Transcribe every record that appears below, exactly and in full.

### SUPPLIED MATERIAL ###

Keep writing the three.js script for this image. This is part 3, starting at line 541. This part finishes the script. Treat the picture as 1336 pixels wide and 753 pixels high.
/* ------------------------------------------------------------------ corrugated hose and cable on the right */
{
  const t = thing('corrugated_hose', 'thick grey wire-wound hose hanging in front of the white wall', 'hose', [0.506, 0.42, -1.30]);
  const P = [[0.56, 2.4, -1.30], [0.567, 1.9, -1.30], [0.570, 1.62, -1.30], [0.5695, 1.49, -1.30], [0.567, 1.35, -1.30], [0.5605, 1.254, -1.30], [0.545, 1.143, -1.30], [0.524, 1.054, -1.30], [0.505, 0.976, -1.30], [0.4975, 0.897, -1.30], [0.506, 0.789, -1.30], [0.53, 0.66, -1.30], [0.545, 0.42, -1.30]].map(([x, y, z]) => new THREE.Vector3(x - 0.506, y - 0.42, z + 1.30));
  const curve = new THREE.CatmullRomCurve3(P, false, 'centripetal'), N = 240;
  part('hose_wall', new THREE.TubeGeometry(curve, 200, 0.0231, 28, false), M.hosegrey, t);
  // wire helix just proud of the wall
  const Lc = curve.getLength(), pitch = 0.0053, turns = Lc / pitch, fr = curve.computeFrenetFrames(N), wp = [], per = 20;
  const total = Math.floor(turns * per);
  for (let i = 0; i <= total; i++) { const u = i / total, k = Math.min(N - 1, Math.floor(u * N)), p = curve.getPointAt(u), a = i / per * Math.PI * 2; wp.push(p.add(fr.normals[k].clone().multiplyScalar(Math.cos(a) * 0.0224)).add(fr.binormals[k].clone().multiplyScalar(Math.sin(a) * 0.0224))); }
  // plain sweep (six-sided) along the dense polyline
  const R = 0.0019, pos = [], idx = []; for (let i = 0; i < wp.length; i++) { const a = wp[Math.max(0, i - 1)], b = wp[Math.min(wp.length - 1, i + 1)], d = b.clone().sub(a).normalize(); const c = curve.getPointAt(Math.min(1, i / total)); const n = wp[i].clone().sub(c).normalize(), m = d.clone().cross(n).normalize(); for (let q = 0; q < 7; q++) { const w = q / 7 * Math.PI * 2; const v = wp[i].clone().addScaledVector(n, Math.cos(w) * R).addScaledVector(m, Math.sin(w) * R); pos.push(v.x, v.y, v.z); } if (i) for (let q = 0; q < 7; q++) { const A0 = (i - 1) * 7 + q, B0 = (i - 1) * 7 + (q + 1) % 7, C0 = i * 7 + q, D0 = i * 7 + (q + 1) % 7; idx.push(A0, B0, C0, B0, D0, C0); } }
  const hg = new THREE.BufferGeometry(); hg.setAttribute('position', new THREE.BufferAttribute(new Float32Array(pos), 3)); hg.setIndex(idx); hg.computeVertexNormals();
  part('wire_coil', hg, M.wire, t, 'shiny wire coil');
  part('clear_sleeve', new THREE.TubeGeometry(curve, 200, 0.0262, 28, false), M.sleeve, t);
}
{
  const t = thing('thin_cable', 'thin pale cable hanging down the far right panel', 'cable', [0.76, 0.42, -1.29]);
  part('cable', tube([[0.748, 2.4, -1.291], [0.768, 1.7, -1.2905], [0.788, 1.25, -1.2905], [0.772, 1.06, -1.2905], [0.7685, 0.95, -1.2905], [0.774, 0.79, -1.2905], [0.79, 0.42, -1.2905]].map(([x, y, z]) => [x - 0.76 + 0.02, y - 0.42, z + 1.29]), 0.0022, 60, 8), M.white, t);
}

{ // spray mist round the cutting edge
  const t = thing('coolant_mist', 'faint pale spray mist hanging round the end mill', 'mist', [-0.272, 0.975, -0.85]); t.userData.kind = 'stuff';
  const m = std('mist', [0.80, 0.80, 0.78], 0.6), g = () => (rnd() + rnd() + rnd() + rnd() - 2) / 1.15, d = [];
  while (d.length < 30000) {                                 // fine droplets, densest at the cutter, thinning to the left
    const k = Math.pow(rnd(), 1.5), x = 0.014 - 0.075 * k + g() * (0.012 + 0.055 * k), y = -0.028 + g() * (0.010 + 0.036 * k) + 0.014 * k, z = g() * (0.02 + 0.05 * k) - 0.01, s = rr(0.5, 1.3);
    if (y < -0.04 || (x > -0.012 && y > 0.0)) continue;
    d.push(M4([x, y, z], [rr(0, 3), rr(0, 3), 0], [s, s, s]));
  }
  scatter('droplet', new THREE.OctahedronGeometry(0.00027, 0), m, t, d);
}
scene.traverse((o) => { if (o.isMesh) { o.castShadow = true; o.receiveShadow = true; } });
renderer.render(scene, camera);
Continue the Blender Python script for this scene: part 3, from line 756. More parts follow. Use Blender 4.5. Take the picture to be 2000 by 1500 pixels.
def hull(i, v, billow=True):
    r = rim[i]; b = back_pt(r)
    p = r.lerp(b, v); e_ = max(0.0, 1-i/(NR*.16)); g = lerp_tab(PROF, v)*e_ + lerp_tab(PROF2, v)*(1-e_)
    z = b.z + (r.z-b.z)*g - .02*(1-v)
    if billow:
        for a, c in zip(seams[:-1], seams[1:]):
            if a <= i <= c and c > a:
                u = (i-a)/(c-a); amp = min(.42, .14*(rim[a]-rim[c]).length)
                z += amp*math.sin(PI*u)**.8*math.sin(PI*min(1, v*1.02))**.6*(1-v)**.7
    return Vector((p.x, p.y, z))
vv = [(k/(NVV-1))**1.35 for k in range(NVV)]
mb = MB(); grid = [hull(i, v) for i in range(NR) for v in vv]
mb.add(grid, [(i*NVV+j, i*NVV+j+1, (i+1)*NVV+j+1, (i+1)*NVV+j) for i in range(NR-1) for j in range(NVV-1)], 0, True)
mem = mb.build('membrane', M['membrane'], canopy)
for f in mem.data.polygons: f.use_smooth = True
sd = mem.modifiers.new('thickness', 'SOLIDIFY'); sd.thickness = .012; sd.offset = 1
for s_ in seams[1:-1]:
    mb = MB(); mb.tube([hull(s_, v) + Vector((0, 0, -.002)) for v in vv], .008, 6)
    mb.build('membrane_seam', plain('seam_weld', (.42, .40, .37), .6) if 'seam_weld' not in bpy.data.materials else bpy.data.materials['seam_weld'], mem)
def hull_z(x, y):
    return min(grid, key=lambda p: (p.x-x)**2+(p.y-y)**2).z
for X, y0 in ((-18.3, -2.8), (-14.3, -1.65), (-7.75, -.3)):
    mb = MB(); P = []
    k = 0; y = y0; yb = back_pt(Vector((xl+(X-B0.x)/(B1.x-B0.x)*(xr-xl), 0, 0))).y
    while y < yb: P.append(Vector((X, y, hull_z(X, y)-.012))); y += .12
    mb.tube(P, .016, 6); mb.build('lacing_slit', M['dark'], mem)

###

WRITTEN ANSWER:
Keep writing the three.js script for this image. This is part 3, starting at line 541. This part finishes the script. Treat the picture as 1336 pixels wide and 753 pixels high.
/* ------------------------------------------------------------------ corrugated hose and cable on the right */
{
  const t = thing('corrugated_hose', 'thick grey wire-wound hose hanging in front of the white wall', 'hose', [0.506, 0.42, -1.30]);
  const P = [[0.56, 2.4, -1.30], [0.567, 1.9, -1.30], [0.570, 1.62, -1.30], [0.5695, 1.49, -1.30], [0.567, 1.35, -1.30], [0.5605, 1.254, -1.30], [0.545, 1.143, -1.30], [0.524, 1.054, -1.30], [0.505, 0.976, -1.30], [0.4975, 0.897, -1.30], [0.506, 0.789, -1.30], [0.53, 0.66, -1.30], [0.545, 0.42, -1.30]].map(([x, y, z]) => new THREE.Vector3(x - 0.506, y - 0.42, z + 1.30));
  const curve = new THREE.CatmullRomCurve3(P, false, 'centripetal'), N = 240;
  part('hose_wall', new THREE.TubeGeometry(curve, 200, 0.0231, 28, false), M.hosegrey, t);
  // wire helix just proud of the wall
  const Lc = curve.getLength(), pitch = 0.0053, turns = Lc / pitch, fr = curve.computeFrenetFrames(N), wp = [], per = 20;
  const total = Math.floor(turns * per);
  for (let i = 0; i <= total; i++) { const u = i / total, k = Math.min(N - 1, Math.floor(u * N)), p = curve.getPointAt(u), a = i / per * Math.PI * 2; wp.push(p.add(fr.normals[k].clone().multiplyScalar(Math.cos(a) * 0.0224)).add(fr.binormals[k].clone().multiplyScalar(Math.sin(a) * 0.0224))); }
  // plain sweep (six-sided) along the dense polyline
  const R = 0.0019, pos = [], idx = []; for (let i = 0; i < wp.length; i++) { const a = wp[Math.max(0, i - 1)], b = wp[Math.min(wp.length - 1, i + 1)], d = b.clone().sub(a).normalize(); const c = curve.getPointAt(Math.min(1, i / total)); const n = wp[i].clone().sub(c).normalize(), m = d.clone().cross(n).normalize(); for (let q = 0; q < 7; q++) { const w = q / 7 * Math.PI * 2; const v = wp[i].clone().addScaledVector(n, Math.cos(w) * R).addScaledVector(m, Math.sin(w) * R); pos.push(v.x, v.y, v.z); } if (i) for (let q = 0; q < 7; q++) { const A0 = (i - 1) * 7 + q, B0 = (i - 1) * 7 + (q + 1) % 7, C0 = i * 7 + q, D0 = i * 7 + (q + 1) % 7; idx.push(A0, B0, C0, B0, D0, C0); } }
  const hg = new THREE.BufferGeometry(); hg.setAttribute('position', new THREE.BufferAttribute(new Float32Array(pos), 3)); hg.setIndex(idx); hg.computeVertexNormals();
  part('wire_coil', hg, M.wire, t, 'shiny wire coil');
  part('clear_sleeve', new THREE.TubeGeometry(curve, 200, 0.0262, 28, false), M.sleeve, t);
}
{
  const t = thing('thin_cable', 'thin pale cable hanging down the far right panel', 'cable', [0.76, 0.42, -1.29]);
  part('cable', tube([[0.748, 2.4, -1.291], [0.768, 1.7, -1.2905], [0.788, 1.25, -1.2905], [0.772, 1.06, -1.2905], [0.7685, 0.95, -1.2905], [0.774, 0.79, -1.2905], [0.79, 0.42, -1.2905]].map(([x, y, z]) => [x - 0.76 + 0.02, y - 0.42, z + 1.29]), 0.0022, 60, 8), M.white, t);
}

{ // spray mist round the cutting edge
  const t = thing('coolant_mist', 'faint pale spray mist hanging round the end mill', 'mist', [-0.272, 0.975, -0.85]); t.userData.kind = 'stuff';
  const m = std('mist', [0.80, 0.80, 0.78], 0.6), g = () => (rnd() + rnd() + rnd() + rnd() - 2) / 1.15, d = [];
  while (d.length < 30000) {                                 // fine droplets, densest at the cutter, thinning to the left
    const k = Math.pow(rnd(), 1.5), x = 0.014 - 0.075 * k + g() * (0.012 + 0.055 * k), y = -0.028 + g() * (0.010 + 0.036 * k) + 0.014 * k, z = g() * (0.02 + 0.05 * k) - 0.01, s = rr(0.5, 1.3);
    if (y < -0.04 || (x > -0.012 && y > 0.0)) continue;
    d.push(M4([x, y, z], [rr(0, 3), rr(0, 3), 0], [s, s, s]));
  }
  scatter('droplet', new THREE.OctahedronGeometry(0.00027, 0), m, t, d);
}
scene.traverse((o) => { if (o.isMesh) { o.castShadow = true; o.receiveShadow = true; } });
renderer.render(scene, camera);
Continue the Blender Python script for this scene: part 3, from line 756. More parts follow. Use Blender 4.5. Take the picture to be 2000 by 1500 pixels.
def hull(i, v, billow=True):
    r = rim[i]; b = back_pt(r)
    p = r.lerp(b, v); e_ = max(0.0, 1-i/(NR*.16)); g = lerp_tab(PROF, v)*e_ + lerp_tab(PROF2, v)*(1-e_)
    z = b.z + (r.z-b.z)*g - .02*(1-v)
    if billow:
        for a, c in zip(seams[:-1], seams[1:]):
            if a <= i <= c and c > a:
                u = (i-a)/(c-a); amp = min(.42, .14*(rim[a]-rim[c]).length)
                z += amp*math.sin(PI*u)**.8*math.sin(PI*min(1, v*1.02))**.6*(1-v)**.7
    return Vector((p.x, p.y, z))
vv = [(k/(NVV-1))**1.35 for k in range(NVV)]
mb = MB(); grid = [hull(i, v) for i in range(NR) for v in vv]
mb.add(grid, [(i*NVV+j, i*NVV+j+1, (i+1)*NVV+j+1, (i+1)*NVV+j) for i in range(NR-1) for j in range(NVV-1)], 0, True)
mem = mb.build('membrane', M['membrane'], canopy)
for f in mem.data.polygons: f.use_smooth = True
sd = mem.modifiers.new('thickness', 'SOLIDIFY'); sd.thickness = .012; sd.offset = 1
for s_ in seams[1:-1]:
    mb = MB(); mb.tube([hull(s_, v) + Vector((0, 0, -.002)) for v in vv], .008, 6)
    mb.build('membrane_seam', plain('seam_weld', (.42, .40, .37), .6) if 'seam_weld' not in bpy.data.materials else bpy.data.materials['seam_weld'], mem)
def hull_z(x, y):
    return min(grid, key=lambda p: (p.x-x)**2+(p.y-y)**2).z
for X, y0 in ((-18.3, -2.8), (-14.3, -1.65), (-7.75, -.3)):
    mb = MB(); P = []
    k = 0; y = y0; yb = back_pt(Vector((xl+(X-B0.x)/(B1.x-B0.x)*(xr-xl), 0, 0))).y
    while y < yb: P.append(Vector((X, y, hull_z(X, y)-.012))); y += .12
    mb.tube(P, .016, 6); mb.build('lacing_slit', M['dark'], mem)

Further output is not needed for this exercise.